* DIRECTIONS: The lines to reproduce run from the first one through the line containing "sc = bpy.context.scene". Reproduce them exactly.

------------------------------------------------

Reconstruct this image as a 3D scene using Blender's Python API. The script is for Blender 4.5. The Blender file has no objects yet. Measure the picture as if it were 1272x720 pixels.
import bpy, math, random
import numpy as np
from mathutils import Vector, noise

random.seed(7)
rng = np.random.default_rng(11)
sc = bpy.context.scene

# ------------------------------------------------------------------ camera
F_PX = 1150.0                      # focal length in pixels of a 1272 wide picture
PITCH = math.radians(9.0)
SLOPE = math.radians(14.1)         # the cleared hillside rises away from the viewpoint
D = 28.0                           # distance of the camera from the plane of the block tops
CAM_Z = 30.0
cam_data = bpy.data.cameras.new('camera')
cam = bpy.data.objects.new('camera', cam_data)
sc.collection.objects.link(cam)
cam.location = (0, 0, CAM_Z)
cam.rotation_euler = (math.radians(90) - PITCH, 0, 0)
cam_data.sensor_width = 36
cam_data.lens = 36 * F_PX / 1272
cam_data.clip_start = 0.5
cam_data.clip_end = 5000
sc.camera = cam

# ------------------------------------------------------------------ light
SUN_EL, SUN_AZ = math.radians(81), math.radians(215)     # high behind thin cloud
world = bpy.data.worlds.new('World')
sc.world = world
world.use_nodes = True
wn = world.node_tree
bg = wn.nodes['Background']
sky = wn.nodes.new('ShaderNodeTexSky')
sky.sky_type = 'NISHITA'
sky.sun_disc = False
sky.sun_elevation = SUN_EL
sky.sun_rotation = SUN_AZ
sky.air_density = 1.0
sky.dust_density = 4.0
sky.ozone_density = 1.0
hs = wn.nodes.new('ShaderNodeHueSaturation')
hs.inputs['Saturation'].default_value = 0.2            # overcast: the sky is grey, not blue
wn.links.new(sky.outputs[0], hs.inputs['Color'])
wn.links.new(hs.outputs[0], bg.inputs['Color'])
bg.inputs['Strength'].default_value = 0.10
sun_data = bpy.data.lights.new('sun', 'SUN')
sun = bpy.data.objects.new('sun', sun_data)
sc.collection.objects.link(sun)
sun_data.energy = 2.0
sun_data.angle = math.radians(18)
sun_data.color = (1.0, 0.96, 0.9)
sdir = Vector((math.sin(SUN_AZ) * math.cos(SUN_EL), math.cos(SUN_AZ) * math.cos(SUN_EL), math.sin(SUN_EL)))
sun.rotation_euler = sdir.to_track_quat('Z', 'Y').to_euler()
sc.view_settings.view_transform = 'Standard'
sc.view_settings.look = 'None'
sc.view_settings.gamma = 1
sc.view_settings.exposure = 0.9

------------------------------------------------

* THE REPLY:
Reconstruct this image as a 3D scene using Blender's Python API. The script is for Blender 4.5. The Blender file has no objects yet. Measure the picture as if it were 1272x720 pixels.
import bpy, math, random
import numpy as np
from mathutils import Vector, noise

random.seed(7)
rng = np.random.default_rng(11)
sc = bpy.context.scene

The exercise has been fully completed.